*YOUR GOAL*: Find the lines containing the word "part" and copy every one of them.

*DATA BLOCK*:
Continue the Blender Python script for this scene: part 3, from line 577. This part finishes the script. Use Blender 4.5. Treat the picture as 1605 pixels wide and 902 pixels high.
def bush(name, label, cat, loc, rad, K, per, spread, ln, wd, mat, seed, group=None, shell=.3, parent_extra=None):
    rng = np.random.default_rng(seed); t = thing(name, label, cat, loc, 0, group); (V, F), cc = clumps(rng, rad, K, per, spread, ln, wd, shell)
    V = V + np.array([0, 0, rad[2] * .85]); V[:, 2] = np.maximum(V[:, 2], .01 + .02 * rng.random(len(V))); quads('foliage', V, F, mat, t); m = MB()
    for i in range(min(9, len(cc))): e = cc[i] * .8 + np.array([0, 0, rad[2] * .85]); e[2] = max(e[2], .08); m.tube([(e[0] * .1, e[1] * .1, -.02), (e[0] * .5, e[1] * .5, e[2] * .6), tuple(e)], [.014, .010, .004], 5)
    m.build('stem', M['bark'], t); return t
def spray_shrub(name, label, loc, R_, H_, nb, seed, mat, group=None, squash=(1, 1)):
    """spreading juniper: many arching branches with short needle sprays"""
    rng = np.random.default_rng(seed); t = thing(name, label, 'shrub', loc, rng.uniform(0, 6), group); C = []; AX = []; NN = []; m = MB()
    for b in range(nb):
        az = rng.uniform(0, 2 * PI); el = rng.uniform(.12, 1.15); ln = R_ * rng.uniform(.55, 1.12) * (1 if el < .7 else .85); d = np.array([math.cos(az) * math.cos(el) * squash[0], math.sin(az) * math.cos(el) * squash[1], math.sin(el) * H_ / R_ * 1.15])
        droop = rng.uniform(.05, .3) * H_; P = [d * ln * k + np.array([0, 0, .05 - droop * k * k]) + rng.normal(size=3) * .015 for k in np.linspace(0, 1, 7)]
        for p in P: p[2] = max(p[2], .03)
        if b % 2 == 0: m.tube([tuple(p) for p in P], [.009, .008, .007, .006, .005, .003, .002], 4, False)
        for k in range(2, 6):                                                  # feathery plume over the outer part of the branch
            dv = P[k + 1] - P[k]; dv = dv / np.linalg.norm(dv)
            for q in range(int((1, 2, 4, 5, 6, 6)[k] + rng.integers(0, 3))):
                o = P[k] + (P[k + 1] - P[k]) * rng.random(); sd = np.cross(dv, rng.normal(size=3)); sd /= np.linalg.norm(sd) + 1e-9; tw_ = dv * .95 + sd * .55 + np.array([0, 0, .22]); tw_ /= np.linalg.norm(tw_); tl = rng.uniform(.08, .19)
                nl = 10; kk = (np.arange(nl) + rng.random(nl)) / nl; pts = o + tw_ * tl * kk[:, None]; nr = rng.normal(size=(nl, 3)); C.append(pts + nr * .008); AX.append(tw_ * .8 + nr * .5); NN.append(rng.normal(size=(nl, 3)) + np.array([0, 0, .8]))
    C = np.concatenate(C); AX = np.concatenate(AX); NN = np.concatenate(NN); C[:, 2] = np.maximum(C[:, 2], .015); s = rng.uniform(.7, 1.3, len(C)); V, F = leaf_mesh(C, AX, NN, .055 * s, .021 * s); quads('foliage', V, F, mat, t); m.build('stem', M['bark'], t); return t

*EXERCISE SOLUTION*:
Continue the Blender Python script for this scene: part 3, from line 577. This part finishes the script. Use Blender 4.5. Treat the picture as 1605 pixels wide and 902 pixels high.
        for k in range(2, 6):                                                  # feathery plume over the outer part of the branch